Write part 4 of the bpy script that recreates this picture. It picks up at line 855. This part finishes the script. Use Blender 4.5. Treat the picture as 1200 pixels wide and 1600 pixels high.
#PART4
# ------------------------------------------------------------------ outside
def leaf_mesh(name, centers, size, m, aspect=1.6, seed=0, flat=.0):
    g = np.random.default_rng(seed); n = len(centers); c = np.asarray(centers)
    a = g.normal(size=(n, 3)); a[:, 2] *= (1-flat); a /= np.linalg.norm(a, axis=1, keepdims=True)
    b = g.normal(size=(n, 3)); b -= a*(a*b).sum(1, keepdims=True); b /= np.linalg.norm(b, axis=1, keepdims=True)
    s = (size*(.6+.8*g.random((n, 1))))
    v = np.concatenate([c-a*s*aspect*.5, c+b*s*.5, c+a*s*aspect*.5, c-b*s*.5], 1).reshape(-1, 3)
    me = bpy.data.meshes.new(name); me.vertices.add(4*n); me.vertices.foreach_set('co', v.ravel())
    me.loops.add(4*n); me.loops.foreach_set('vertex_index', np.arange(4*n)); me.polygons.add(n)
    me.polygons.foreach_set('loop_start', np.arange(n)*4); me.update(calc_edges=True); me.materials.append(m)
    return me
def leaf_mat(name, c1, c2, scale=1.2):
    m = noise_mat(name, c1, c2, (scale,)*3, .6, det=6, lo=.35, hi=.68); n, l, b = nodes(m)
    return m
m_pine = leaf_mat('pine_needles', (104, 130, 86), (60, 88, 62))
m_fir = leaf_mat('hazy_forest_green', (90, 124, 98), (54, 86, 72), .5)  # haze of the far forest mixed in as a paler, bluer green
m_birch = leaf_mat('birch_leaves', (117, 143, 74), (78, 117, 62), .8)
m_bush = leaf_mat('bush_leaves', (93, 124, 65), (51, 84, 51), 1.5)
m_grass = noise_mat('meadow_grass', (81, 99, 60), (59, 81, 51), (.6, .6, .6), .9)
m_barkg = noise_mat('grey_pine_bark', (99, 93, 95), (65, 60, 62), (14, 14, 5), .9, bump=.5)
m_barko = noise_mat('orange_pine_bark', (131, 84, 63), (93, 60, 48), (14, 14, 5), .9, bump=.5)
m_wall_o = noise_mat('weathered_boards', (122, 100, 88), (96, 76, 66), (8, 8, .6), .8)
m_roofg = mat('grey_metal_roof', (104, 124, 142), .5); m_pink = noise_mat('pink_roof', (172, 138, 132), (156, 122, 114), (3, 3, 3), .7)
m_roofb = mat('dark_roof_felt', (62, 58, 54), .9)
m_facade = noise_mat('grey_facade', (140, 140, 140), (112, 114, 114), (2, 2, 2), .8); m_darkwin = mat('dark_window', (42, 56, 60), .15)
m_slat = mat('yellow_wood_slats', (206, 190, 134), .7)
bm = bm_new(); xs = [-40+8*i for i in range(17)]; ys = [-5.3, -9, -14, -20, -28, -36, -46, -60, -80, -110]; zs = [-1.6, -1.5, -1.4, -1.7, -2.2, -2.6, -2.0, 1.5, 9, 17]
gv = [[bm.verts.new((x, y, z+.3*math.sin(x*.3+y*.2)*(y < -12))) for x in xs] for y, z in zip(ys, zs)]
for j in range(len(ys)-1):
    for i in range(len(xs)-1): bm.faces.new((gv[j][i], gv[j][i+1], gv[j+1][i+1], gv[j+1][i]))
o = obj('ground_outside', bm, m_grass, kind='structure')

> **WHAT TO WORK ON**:
Reproduce every line above without error.

> **FINISHED ANSWER**:
Write part 4 of the bpy script that recreates this picture. It picks up at line 855. This part finishes the script. Use Blender 4.5. Treat the picture as 1200 pixels wide and 1600 pixels high.
#PART4
# ------------------------------------------------------------------ outside
def leaf_mesh(name, centers, size, m, aspect=1.6, seed=0, flat=.0):
    g = np.random.default_rng(seed); n = len(centers); c = np.asarray(centers)
    a = g.normal(size=(n, 3)); a[:, 2] *= (1-flat); a /= np.linalg.norm(a, axis=1, keepdims=True)
    b = g.normal(size=(n, 3)); b -= a*(a*b).sum(1, keepdims=True); b /= np.linalg.norm(b, axis=1, keepdims=True)
    s = (size*(.6+.8*g.random((n, 1))))
    v = np.concatenate([c-a*s*aspect*.5, c+b*s*.5, c+a*s*aspect*.5, c-b*s*.5], 1).reshape(-1, 3)
    me = bpy.data.meshes.new(name); me.vertices.add(4*n); me.vertices.foreach_set('co', v.ravel())
    me.loops.add(4*n); me.loops.foreach_set('vertex_index', np.arange(4*n)); me.polygons.add(n)
    me.polygons.foreach_set('loop_start', np.arange(n)*4); me.update(calc_edges=True); me.materials.append(m)
    return me
def leaf_mat(name, c1, c2, scale=1.2):
    m = noise_mat(name, c1, c2, (scale,)*3, .6, det=6, lo=.35, hi=.68); n, l, b = nodes(m)
    return m
m_pine = leaf_mat('pine_needles', (104, 130, 86), (60, 88, 62))
m_fir = leaf_mat('hazy_forest_green', (90, 124, 98), (54, 86, 72), .5)  # haze of the far forest mixed in as a paler, bluer green
m_birch = leaf_mat('birch_leaves', (117, 143, 74), (78, 117, 62), .8)
m_bush = leaf_mat('bush_leaves', (93, 124, 65), (51, 84, 51), 1.5)
m_grass = noise_mat('meadow_grass', (81, 99, 60), (59, 81, 51), (.6, .6, .6), .9)
m_barkg = noise_mat('grey_pine_bark', (99, 93, 95), (65, 60, 62), (14, 14, 5), .9, bump=.5)
m_barko = noise_mat('orange_pine_bark', (131, 84, 63), (93, 60, 48), (14, 14, 5), .9, bump=.5)
m_wall_o = noise_mat('weathered_boards', (122, 100, 88), (96, 76, 66), (8, 8, .6), .8)
m_roofg = mat('grey_metal_roof', (104, 124, 142), .5); m_pink = noise_mat('pink_roof', (172, 138, 132), (156, 122, 114), (3, 3, 3), .7)
m_roofb = mat('dark_roof_felt', (62, 58, 54), .9)
m_facade = noise_mat('grey_facade', (140, 140, 140), (112, 114, 114), (2, 2, 2), .8); m_darkwin = mat('dark_window', (42, 56, 60), .15)
m_slat = mat('yellow_wood_slats', (206, 190, 134), .7)
bm = bm_new(); xs = [-40+8*i for i in range(17)]; ys = [-5.3, -9, -14, -20, -28, -36, -46, -60, -80, -110]; zs = [-1.6, -1.5, -1.4, -1.7, -2.2, -2.6, -2.0, 1.5, 9, 17]
gv = [[bm.verts.new((x, y, z+.3*math.sin(x*.3+y*.2)*(y < -12))) for x in xs] for y, z in zip(ys, zs)]
for j in range(len(ys)-1):
    for i in range(len(xs)-1): bm.faces.new((gv[j][i], gv[j][i+1], gv[j+1][i+1], gv[j+1][i]))
o = obj('ground_outside', bm, m_grass, kind='structure')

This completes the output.